US Secretary of Education discusses Obama's budget plan

President Obama unveiled a $3.7 trillion budget proposal Sunday at a science, technology, engineering and mathematics-focused middle school.

For U.S. Secretary of Education Arne Duncan, the location venue was a “very intentional” choice in relation to the budget’s agenda.

If approved, Obama’s proposal for 2012 will allocate $77.4 billion to benefit America’s classrooms.

The agenda calls for fine-tuning of the Pell grant program, the financial aid that low-income students receive for college funding. The budget also calls for grants to top out at the maximum sum of $5,550 per student, ignoring the House Republicans’ proposal on Friday to slash grants by $845 per student.  

“We have to do more with less and shift savings to programs with the biggest impact,” Duncan said in a conference call with university reporters Monday.

According to the budget’s agenda, career and technical programs would be cut.

“There hasn’t been enough accountability for results in these programs,” Duncan said. “In tough budget times, we want to see [them] to be very successful and make sure these are really rigorous programs preparing for jobs of tomorrow rather than jobs of yesterday.”
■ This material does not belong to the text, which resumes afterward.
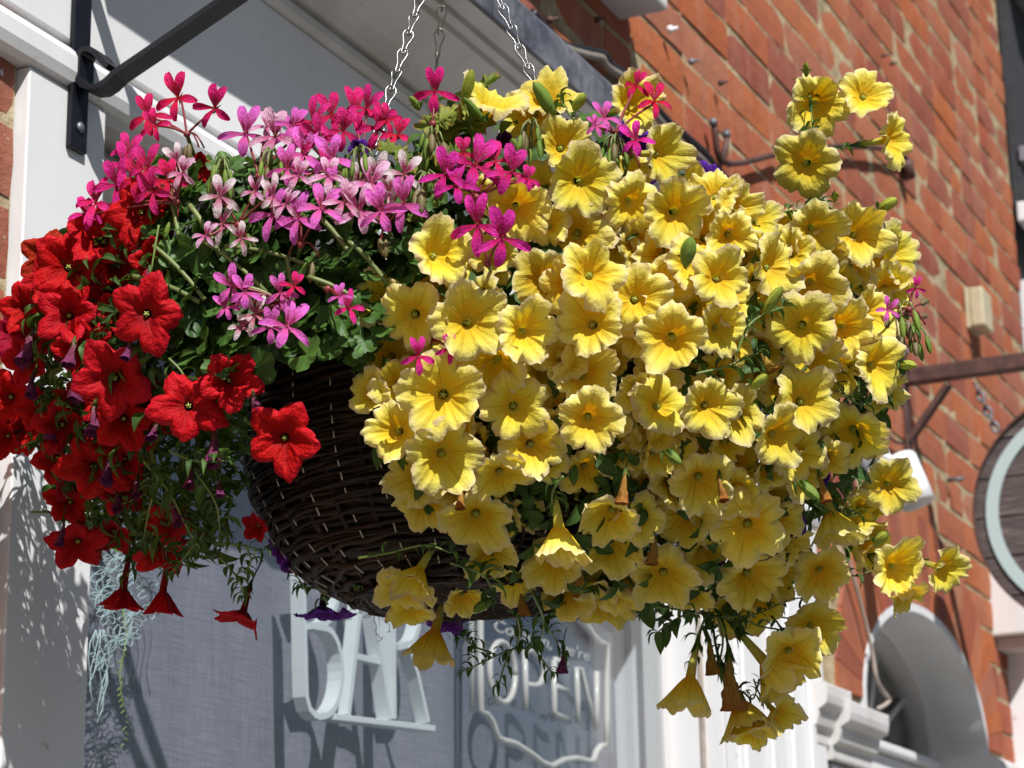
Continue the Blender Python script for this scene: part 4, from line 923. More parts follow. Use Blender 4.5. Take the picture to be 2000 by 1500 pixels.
def D(px, py, layer=0.0):
    e = ((px-930)/920)**2+((py-650)/600)**2
    return DA-.27*math.sqrt(max(0.0, 1-e))+layer
def place(name, me, par, px, py, diam, tx, ty, layer=0.0, spin=None, calyx=True, stigma=True):
    d = D(px, py, layer)+rnd.uniform(-.006, .006); P = Vector(at(px, py, d)); s = diam*.5*d/FPX
    tz = math.sqrt(max(.0, 1-tx*tx-ty*ty)); ax = (Vector(-FW)*tz+Vector(RT)*tx-Vector(UP)*ty).normalized()
    q = ax.to_track_quat('Z', 'Y').to_matrix() @ Matrix.Rotation(rnd.random()*6.28 if spin is None else spin, 3, 'Z')
    o = bpy.data.objects.new(name, me); col.objects.link(o); o.parent = par
    # put the middle of the open mouth (or of the side view) at the point
    P = P+ax*(s*.45*(1-tz))
    o.matrix_local = Matrix.Translation(P-Vector(par.location)) @ q.to_4x4() @ Matrix.Scale(s, 4)
    if calyx:
        c = bpy.data.objects.new('calyx', calx[rnd.randrange(4)]); col.objects.link(c); c.parent = o; tl = me.get('tl', 1.4); b = me.get('bend', 0)
        c.location = (b*max(0, tl-.4)**1.6*.5, 0, -tl-.02)
    if stigma: c = bpy.data.objects.new('stigma', stig); col.objects.link(c); c.parent = o; c.scale = (.7, .7, .9)
    return o
YF = [(955,212,128,.30,-.85,0),(1070,185,128,.08,-.62,0),(1035,225,100,-.35,.1,.03),(1238,200,118,.62,-.25,0),(1292,300,112,.82,.0,.0),(1100,282,112,.25,-.35,0),(1135,352,128,.15,.05,-.01),
(1010,408,118,.05,.05,0),(940,385,80,0,.1,.04),(1235,398,108,.3,.1,0),(1320,412,122,.15,-.05,-.01),(1118,455,128,-.05,.0,.03),(858,495,128,0,0,-.01),(948,532,100,-.2,.35,.03),(1395,375,92,.1,-.45,0),
(1440,405,95,.35,-.45,0),(1480,425,85,.3,-.4,.01),(1428,462,100,.4,.1,0),(1362,368,80,0,-.5,.02),(1058,548,118,-.25,.05,.02),(1158,528,128,.1,-.05,-.02),(1105,560,100,-.2,.1,.01),(1300,500,120,.05,.1,.02),
(1352,515,105,.2,-.1,0),(1408,540,112,.3,.0,-.01),(1242,580,128,.1,.05,-.01),(1510,520,112,.4,.1,0),(1545,490,90,.3,-.3,.02),(1592,450,108,.2,.1,0),(1680,455,122,.15,.05,-.01),(1748,500,118,.5,.1,0),
(1738,568,100,.5,.35,.01),(1600,202,122,.1,.1,0),(1693,182,92,.45,-.2,.01),(1742,272,108,.8,.05,0),(1573,318,124,0,.15,-.01),(738,582,104,-.35,0,.02),(805,615,128,0,0,0),(920,628,136,.05,.0,-.01),
(1030,648,118,.5,.1,0),(1152,632,128,0,.1,-.02),(1312,662,134,.05,.1,-.02),(1408,640,100,.65,.1,0),(1425,585,95,.4,-.2,.01),(1588,560,116,0,.25,0),(1565,640,126,.25,.1,-.01),(1652,640,118,.4,.1,0),(1702,610,105,.5,0,.01),
(1716,712,126,.3,.15,-.02),(1590,705,115,.3,.2,.01),(965,712,128,.0,.15,.02),(1065,722,100,.1,.1,.03),(1140,735,120,.1,-.15,.01),(1100,700,95,-.1,-.2,.02),(864,770,150,0,0,-.01),(782,748,100,-.2,-.15,.02),(722,768,88,-.6,0,.02),
(1005,795,122,.15,.1,0),(1150,822,122,.05,.1,-.02),(1292,788,118,.05,.05,0),(1386,792,112,.2,.1,-.01),(1442,808,112,.45,.05,.01),(1574,780,118,.55,0,0),(1520,852,116,.15,.15,-.01),(1665,852,128,-.1,.55,.02),(772,840,116,-.2,.1,.0),
(870,892,134,0,.05,-.02),(1042,868,120,.25,.2,0),(980,932,116,.2,.35,.0),(1145,920,100,.1,.5,.02),(1370,942,124,0,.25,0),(1240,892,90,.2,.3,.04),(1555,885,105,.2,.3,.03),(812,935,118,-.2,.25,.01),(828,988,100,-.1,.45,.02),
(932,1015,128,.15,.35,-.01),(962,1088,100,.15,.55,.01),(1192,1008,124,0,.45,0),(1195,1072,116,0,.5,.02),(1335,1010,116,.1,.4,.03),(1296,1130,120,-.1,.35,-.01),(1458,1030,136,.05,.35,-.01),(1470,1130,136,.1,.4,0),
(1188,1185,128,.0,.72,0),(790,1145,112,-.25,.45,0),(800,1195,96,-.1,.6,.02),(1740,948,100,.35,.1,0),(1605,1122,104,.2,.25,0),(1755,1112,118,.35,.1,0),(1845,1112,100,.65,.1,0),(1592,1228,104,.45,.35,.01),(1545,1285,118,.3,.35,0),
(1440,905,100,.2,.3,.05),(1615,900,95,.5,.5,.02),(1500,970,110,.3,.5,.05),(1260,960,100,0,.4,.06),(1090,960,90,.2,.5,.06),(1020,1000,85,.3,.6,.04),(1380,1080,100,.3,.5,.05),(1540,1060,90,.5,.4,.03),(1250,480,100,.2,.2,.04),
(1190,700,90,.2,.2,.05),(1480,600,100,.3,0,.03),(1480,560,100,0,-.1,.02),(1540,580,100,.3,.1,.03),(1640,560,100,.4,.1,.03),(1350,870,80,.3,.4,.05),(1480,720,80,.3,.1,.05),(1640,720,100,.5,.3,.03),(1260,440,90,.3,0,.03),(1200,470,90,0,.2,.04),
(905,1170,80,.3,.6,.03),(1430,1190,96,.2,.6,.03),(1700,1070,90,.4,.4,.02),(1770,1160,80,.2,.8,.01),(1520,1400,92,.4,.5,0),(1475,1432,88,-.1,.72,0),(1700,990,90,.2,.6,.02),(1675,1000,100,.5,.4,.02),(845,570,90,-.1,.1,.04),(1290,560,110,.1,-.1,.02),(1370,600,100,.3,.1,.03),(1380,460,105,.1,-.1,.02),(1600,500,100,.2,.1,.03),(1660,520,105,.3,.1,.03),(1500,470,90,.2,-.2,.03)]
for i, (px, py, dm, tx, ty, ly) in enumerate(YF): place('flower', me_y[i % 12] if rnd.random() < .8 else me_y[rnd.randrange(12)], pl_y, px, py, dm*1.15, max(-.8, min(.8, tx+rnd.gauss(0, .17))), ty+rnd.gauss(0, .13)*(1 if abs(ty) < .5 else .2), ly)
for px, py, dm, tx, ty, ly, k in [(1092,1040,95,.05,.93,-.02,0),(848,1240,92,-.22,.93,0,1),(815,1120,84,-.45,.80,-.01,2),(1348,1330,92,-.12,.96,0,0),(1500,1300,104,.6,.72,.01,1),(1450,1385,110,.35,.85,0,2),(1625,1010,90,.2,.9,.0,0),(1660,1035,92,.75,.55,.01,1)]: place('flower', me_yc[k], pl_y, px, py, dm*1.7, tx, ty, ly)
for px, py, dm, tx, ty, ly in [(1425,1345,120,.0,.98,0),(1388,1290,80,.1,.97,0),(1218,960,70,-.1,.95,-.03),(1022,1180,62,0,.97,-.01),(1500,710,60,.5,.8,.02),(1000,1075,70,-.4,.8,.03),(1275,1080,70,0,.95,-.01),(1130,1120,60,.1,.9,0),(1410,960,60,.1,.9,-.02),(900,980,56,0,.9,-.01),(1610,960,64,.2,.9,-.01)]: place('withered_flower', me_wb[rnd.randrange(2)], pl_y, px, py, dm*1.3, tx, ty, ly, stigma=False)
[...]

Stephen Pape, a UF associate professor of mathematics education, said it’s important to have teachers who are adequately prepared in that particular realm of teaching.

“We have people out of field teaching to these fields,” Pape said. “Content knowledge is critical to proper instruction of math and science within the schools.”

Duncan said that the U.S. has had a shortage of math and science teachers for a couple of decades. Within the next 10 years, the federal government plans on recruiting 100,000 science, technology, engineering and mathematics teachers.